[Begin Information given]

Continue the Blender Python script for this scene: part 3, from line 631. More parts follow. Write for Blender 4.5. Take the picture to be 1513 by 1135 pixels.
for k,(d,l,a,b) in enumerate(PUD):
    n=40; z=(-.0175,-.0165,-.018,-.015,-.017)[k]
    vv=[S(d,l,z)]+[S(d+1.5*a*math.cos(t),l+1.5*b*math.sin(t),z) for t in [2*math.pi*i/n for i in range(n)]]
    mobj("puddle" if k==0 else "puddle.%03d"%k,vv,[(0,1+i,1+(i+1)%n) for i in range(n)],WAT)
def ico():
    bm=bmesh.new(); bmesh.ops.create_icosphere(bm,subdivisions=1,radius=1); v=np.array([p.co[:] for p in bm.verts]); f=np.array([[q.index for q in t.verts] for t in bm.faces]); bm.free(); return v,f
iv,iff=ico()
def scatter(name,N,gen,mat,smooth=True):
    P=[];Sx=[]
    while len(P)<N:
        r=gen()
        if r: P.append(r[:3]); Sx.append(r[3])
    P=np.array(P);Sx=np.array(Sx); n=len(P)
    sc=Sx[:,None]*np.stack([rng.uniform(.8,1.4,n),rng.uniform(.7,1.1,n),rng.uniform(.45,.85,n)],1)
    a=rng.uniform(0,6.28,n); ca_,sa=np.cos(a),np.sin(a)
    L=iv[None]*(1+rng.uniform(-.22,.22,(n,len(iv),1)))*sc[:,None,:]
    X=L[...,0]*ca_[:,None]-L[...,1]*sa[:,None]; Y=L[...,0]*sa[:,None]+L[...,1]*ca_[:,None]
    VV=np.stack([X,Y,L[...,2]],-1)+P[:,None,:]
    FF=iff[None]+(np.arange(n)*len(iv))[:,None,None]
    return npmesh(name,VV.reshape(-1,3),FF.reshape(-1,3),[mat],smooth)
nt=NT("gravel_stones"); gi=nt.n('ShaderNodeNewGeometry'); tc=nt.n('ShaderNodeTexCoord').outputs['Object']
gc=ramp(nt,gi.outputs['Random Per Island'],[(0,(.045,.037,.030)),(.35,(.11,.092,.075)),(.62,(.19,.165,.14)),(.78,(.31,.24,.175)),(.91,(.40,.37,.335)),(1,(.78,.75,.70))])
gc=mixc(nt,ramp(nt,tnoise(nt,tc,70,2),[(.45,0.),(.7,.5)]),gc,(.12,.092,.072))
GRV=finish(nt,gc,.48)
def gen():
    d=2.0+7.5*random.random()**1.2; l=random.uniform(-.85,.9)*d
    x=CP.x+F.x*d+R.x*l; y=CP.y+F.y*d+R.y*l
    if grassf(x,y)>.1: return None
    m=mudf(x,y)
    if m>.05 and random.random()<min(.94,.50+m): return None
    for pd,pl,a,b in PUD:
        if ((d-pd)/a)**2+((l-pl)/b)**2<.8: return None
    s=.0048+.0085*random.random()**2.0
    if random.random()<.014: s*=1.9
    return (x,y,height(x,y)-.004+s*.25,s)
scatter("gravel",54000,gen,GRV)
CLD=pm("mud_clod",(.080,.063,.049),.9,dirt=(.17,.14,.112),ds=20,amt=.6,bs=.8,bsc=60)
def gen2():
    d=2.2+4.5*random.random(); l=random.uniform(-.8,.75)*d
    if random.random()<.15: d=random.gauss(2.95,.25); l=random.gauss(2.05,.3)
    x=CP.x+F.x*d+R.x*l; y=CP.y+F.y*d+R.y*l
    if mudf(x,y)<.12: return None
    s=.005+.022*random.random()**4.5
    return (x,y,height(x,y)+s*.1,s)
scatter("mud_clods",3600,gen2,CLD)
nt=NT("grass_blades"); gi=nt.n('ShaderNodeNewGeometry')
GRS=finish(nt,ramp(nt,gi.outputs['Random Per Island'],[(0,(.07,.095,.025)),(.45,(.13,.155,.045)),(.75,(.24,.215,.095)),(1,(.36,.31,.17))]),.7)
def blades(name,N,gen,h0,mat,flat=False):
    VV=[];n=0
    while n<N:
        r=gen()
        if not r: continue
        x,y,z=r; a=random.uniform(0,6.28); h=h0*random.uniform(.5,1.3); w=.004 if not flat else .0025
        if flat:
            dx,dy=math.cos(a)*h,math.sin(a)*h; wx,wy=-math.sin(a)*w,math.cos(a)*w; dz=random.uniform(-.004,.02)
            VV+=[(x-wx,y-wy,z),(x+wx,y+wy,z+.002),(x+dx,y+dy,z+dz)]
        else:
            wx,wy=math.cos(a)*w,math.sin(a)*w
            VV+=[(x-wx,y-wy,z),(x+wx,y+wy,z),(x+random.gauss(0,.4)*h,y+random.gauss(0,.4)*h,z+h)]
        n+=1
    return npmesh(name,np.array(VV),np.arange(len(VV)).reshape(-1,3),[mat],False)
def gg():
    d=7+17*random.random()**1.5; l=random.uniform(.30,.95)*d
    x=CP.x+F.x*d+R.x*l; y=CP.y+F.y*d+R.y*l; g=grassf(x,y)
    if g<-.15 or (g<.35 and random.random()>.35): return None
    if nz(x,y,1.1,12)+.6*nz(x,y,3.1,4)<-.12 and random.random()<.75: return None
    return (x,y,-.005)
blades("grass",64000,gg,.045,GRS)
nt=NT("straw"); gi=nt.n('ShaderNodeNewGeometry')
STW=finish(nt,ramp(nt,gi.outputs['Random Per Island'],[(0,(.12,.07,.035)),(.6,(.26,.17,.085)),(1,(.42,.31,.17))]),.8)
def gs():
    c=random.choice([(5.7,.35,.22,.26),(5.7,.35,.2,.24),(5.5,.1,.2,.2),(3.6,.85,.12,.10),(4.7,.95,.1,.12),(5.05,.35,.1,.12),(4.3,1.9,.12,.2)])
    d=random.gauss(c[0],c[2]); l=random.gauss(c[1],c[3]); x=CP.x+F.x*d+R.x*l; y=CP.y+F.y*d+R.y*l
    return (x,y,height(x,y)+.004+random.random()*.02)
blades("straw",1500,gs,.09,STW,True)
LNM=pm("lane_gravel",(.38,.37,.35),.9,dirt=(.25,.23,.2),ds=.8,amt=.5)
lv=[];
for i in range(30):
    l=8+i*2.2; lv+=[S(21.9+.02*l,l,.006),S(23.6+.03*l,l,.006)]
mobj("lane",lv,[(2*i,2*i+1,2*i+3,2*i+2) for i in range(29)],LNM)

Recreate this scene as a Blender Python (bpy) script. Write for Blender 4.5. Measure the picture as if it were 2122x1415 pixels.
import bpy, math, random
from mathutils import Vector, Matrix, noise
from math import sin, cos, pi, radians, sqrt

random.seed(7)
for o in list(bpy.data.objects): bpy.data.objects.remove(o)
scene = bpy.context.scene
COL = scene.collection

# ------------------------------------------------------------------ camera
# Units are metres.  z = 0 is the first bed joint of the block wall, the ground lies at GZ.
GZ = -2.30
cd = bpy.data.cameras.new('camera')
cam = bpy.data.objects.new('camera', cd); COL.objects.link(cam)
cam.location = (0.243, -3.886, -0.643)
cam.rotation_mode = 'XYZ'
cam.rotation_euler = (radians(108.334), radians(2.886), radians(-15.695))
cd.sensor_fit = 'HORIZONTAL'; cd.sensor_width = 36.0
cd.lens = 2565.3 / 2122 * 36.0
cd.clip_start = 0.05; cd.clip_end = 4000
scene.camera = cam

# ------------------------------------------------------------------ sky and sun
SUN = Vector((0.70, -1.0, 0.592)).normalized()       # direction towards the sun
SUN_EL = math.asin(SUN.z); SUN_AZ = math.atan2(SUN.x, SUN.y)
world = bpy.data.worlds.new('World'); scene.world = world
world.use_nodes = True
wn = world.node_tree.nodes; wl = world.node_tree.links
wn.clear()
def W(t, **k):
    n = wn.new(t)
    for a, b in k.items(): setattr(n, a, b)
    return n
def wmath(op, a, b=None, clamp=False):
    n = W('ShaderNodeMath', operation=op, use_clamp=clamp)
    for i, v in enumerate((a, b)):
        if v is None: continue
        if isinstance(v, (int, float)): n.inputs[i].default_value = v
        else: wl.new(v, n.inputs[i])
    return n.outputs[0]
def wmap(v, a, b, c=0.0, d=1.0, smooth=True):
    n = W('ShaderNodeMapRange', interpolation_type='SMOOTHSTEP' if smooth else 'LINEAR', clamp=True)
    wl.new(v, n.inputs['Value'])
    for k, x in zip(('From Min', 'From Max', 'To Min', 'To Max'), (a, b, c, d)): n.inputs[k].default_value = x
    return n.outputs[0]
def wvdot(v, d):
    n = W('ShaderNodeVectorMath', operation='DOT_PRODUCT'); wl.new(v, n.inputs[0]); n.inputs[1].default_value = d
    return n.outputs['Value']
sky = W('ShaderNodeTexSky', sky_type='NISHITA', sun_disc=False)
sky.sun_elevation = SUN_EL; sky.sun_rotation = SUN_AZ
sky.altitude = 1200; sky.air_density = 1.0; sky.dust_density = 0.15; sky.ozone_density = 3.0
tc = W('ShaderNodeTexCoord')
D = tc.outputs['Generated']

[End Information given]

# Exercise directions
Exactly as written, quote the lines from the one that has "Recreate this scene" down to the one that has "COL = scene.collection", and include both.

# In response
Recreate this scene as a Blender Python (bpy) script. Write for Blender 4.5. Measure the picture as if it were 2122x1415 pixels.
import bpy, math, random
from mathutils import Vector, Matrix, noise
from math import sin, cos, pi, radians, sqrt

random.seed(7)
for o in list(bpy.data.objects): bpy.data.objects.remove(o)
scene = bpy.context.scene
COL = scene.collection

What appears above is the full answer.